On prête au prince Napoléon des intentions favorables à l’établissement d’un régime de liberté commerciale en Algérie. Il ne saurait y avoir de puissance colonisatrice plus féconde et plus rapide que la liberté du commerce, et il est impossible que le prince Napoléon n’appelle point cet auxiliaire à son secours, s’il veut voir promptement les fruits de l’œuvre à laquelle il attache son nom. Cette œuvre est hardiment commencée, si nous en jugeons par le rapport récemment publié, qui dessine la future organisation de l’Algérie.

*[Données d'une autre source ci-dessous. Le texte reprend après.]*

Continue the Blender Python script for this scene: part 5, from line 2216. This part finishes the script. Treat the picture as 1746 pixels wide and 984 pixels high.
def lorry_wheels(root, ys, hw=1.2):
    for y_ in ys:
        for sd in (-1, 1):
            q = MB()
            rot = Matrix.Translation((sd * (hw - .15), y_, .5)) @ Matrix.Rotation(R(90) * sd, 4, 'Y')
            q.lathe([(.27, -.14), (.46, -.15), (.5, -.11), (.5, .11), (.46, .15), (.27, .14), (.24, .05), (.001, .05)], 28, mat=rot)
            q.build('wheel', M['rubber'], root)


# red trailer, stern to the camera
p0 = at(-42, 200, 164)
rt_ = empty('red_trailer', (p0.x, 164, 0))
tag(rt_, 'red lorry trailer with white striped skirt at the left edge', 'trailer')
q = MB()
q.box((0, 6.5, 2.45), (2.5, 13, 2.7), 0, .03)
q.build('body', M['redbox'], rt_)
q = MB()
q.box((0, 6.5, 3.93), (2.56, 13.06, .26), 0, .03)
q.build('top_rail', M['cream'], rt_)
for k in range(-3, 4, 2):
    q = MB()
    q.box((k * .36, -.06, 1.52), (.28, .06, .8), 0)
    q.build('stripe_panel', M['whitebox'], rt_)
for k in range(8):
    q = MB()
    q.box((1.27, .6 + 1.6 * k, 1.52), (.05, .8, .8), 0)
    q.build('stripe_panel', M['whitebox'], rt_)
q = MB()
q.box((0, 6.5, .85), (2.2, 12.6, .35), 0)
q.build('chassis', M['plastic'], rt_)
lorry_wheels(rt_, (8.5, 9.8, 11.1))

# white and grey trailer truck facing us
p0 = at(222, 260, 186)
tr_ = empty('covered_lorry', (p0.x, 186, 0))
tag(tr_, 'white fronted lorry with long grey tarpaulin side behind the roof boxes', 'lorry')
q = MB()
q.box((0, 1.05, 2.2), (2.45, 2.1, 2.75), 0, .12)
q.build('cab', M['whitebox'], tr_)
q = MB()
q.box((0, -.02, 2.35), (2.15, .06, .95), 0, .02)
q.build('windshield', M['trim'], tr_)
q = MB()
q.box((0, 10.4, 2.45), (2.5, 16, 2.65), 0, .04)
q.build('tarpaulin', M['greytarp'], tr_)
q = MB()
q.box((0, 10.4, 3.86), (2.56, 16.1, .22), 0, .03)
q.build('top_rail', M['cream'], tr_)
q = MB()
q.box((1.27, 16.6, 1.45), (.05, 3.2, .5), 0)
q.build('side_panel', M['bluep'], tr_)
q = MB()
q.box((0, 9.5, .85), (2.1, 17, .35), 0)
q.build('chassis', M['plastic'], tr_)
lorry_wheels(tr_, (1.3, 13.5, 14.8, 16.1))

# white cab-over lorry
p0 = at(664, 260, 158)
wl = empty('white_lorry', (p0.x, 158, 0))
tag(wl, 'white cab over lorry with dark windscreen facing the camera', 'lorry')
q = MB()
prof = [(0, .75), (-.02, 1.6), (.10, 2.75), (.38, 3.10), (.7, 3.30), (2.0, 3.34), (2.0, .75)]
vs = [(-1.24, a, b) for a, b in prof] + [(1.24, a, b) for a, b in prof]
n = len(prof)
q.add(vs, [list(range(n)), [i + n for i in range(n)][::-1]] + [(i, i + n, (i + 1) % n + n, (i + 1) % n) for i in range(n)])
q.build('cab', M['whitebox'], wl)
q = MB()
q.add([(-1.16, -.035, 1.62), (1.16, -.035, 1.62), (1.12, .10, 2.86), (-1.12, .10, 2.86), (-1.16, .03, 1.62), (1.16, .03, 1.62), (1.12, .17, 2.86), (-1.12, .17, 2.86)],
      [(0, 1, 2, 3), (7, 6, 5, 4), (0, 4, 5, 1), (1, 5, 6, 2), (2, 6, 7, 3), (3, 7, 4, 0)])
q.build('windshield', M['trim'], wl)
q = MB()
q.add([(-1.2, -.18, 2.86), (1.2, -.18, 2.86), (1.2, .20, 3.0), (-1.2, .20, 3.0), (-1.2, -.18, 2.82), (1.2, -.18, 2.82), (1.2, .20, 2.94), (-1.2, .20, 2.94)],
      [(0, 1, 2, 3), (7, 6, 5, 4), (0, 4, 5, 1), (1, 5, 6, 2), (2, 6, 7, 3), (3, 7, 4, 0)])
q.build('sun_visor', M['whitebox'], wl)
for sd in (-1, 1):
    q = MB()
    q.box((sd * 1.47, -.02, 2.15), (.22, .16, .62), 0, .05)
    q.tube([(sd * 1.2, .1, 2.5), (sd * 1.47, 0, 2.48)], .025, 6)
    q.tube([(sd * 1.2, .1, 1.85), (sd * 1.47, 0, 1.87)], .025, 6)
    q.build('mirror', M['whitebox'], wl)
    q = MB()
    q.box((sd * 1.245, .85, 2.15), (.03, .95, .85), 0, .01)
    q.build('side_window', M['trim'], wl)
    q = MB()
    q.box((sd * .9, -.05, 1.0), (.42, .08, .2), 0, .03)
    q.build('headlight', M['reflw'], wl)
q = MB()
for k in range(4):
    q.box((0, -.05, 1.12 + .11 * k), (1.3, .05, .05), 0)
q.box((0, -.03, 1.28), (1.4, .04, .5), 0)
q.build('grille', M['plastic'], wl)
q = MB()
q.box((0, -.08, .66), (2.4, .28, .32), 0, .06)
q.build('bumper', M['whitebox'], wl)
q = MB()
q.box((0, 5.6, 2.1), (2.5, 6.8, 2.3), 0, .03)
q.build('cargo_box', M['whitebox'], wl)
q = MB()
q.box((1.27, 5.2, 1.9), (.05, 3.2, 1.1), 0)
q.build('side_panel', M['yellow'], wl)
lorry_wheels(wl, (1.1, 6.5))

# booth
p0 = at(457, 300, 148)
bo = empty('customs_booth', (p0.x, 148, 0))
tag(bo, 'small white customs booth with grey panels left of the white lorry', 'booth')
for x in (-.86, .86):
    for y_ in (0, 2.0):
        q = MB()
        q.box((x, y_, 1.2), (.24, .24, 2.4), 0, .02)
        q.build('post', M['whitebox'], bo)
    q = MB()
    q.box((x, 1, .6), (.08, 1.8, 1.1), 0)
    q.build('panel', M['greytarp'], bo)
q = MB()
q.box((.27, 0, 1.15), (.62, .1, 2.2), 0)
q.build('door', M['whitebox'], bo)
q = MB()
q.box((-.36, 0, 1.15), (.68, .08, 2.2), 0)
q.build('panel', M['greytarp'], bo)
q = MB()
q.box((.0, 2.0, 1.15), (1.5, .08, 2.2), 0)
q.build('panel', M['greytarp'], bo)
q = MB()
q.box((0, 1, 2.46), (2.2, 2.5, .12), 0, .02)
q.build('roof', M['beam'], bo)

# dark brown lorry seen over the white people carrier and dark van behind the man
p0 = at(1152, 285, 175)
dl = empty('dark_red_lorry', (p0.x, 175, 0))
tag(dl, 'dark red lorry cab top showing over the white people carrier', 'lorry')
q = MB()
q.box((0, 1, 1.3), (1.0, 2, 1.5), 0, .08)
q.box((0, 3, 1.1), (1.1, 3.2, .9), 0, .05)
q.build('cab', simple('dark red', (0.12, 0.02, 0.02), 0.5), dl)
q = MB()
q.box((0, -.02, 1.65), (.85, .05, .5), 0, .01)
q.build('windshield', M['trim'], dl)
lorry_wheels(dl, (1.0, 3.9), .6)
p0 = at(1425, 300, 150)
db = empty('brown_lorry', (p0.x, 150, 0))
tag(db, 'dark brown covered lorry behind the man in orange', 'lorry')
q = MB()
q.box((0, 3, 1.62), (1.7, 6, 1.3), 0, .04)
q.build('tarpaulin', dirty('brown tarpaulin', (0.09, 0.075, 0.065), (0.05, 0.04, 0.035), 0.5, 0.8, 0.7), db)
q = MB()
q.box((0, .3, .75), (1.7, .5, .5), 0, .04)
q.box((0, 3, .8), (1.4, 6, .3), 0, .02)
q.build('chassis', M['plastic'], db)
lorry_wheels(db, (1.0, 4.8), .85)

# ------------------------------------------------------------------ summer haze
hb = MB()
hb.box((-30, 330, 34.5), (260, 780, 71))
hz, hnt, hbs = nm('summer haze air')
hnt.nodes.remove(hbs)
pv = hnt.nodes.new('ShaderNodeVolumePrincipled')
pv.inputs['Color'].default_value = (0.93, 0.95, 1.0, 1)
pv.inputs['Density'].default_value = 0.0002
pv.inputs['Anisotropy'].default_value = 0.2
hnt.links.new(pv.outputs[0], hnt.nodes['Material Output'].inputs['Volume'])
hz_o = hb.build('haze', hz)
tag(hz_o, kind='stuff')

Peut-être quelques personnes trouveront-elles que ce rapport déclare d’avance et trop hautement des projets qu’il eût été préférable de réaliser en silence pour mieux en assurer le succès ; ces personnes ont surtout en vue les idées émises sur la nécessité de briser le faisceau de la tribu arabe, pour créer les rapports individuels et directs de la population musulmane avec l’autorité civile française. Nous n’oserions exprimer un avis sur ce point. Nous approuvons le but poursuivi par le prince Napoléon, et nous croyons que le ministère de l’Algérie est meilleur juge que nous des élémens sur lesquels il doit agir et de la convenance qu’il y a à ne point dissimuler les transformations sociales qui doivent être accomplies dans la population musulmane.